Le Financial Times, ce 27 août dernier, listait toutes les difficultés actuelles de l’Arabie saoudite : monarchie âgée, divisée en courants différents, mal préparée à affronter des jeunes ( les jeunes sont nombreux : 43 % de la population a moins de 15 ans) de plus en plus connectés avec le reste du monde, désireux de plus de transparence dans les décisions prises, contestant la redistribution des ressources – car cette société est marquée par le déséquilibre économique, avec des exportations liées à 88 % au pétrole brut. Le chômage touche environ 20 %o des nationaux et près de 10 %o des immigrés.

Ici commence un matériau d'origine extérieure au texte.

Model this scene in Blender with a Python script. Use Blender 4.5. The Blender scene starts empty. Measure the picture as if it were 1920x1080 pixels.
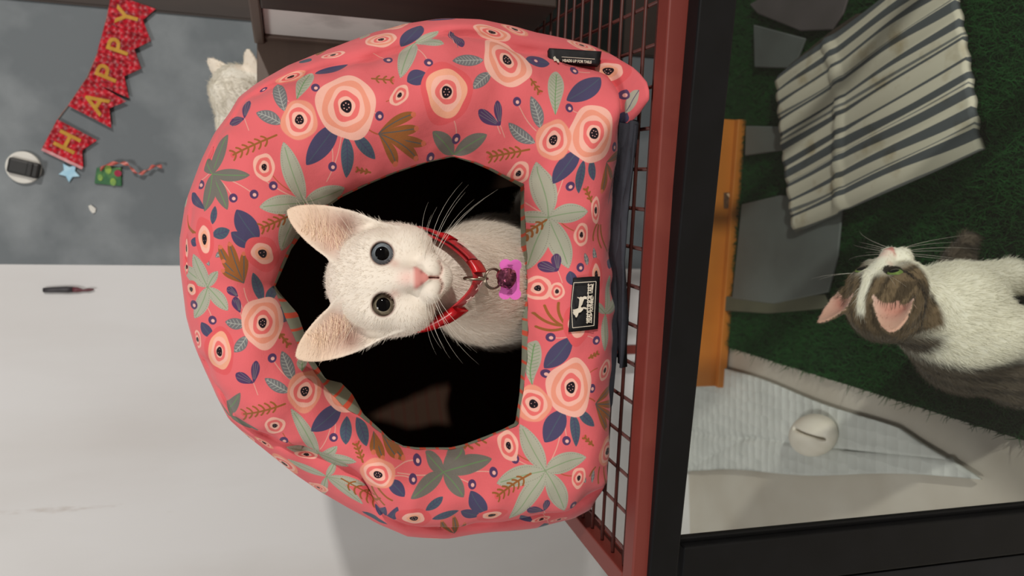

Sans doute rien n’est sûr, mais dans son dernier livre, Le jour où l’histoire a commencé, Alexandre Adler décrit la péninsule arabique comme « la terre de tous les dangers par son mélange de contrastes sociaux, de richesse rentière et d’affaiblissement politique de son hégémonie, gagée sur une version immuable et non exportable (?) de la tradition musulmane sunnite ». Et il évoque la possibilité du choix d’une « mondialisation hâtive » sans que soit réglée la question des forces islamistes intégristes ni celle — mais (c’est moi qui pose la question) — des aspirations à plus de modernité d’une partie de la jeunesse et des intellectuels.

 

Des données géopolitiques ne nous inclinent-elles pas à la prudence ?

Très crûment, sans aucun doute, je m’interroge : avons-nous nous-mêmes, défenseurs des droits de l’homme, intérêt à voir s’affaiblir une Arabie saoudite engagée dans un bras de fer avec le régime iranien, de Bahrein à la Syrie, puisque comme vous le savez, l’Arabie saoudite soutient les adversaires de Bachar El Assad, que soutiennent au contraire les dirigeants Iraniens.

Ceux-ci soufflent sur les braises du mécontentement dans la province orientale, riche en pétrole, où s’active la minorité shiite. En juillet dernier, des troubles ont encore éclaté suite à l’arrestation d’une religieux chiite radical, M. Nimr al-Nimr. Et l’on déplora 11 morts. Je ne conteste pas a priori la réalité ni la validité de leur contestation. Mais en adultes responsables, nous devons nous pencher sur toutes les implications stratégiques d’un affaiblissement, voire d’une chute de l’Arabie saoudite. Oui, ce sont des chars américains sous pavillon saoudien si je puis dire, qui ont remis de l’ordre sans doute trop brutalement, à Bahrein. Mais quel défenseur des droits de l’homme viendra nous expliquer que le renforcement de l’influence de l’Iran, qui soutenait ces manifestations, vaut mieux que l’Arabie saoudite ?

Nos défenseurs des droits de l’homme ont-ils intérêt à voir s’effondrer un régime allié des Occidentaux au plan stratégique et fournisseur d’une part non négligeable de l’énergie de la plupart des États démocratiques — donc grosso modo des démocraties et des régimes défenseurs des droits de l’homme ? Ces derniers ne pourraient-ils pas connaître une crise mortelle si cette source énergétique devait se tarir ou tomber dans d’autres mains ?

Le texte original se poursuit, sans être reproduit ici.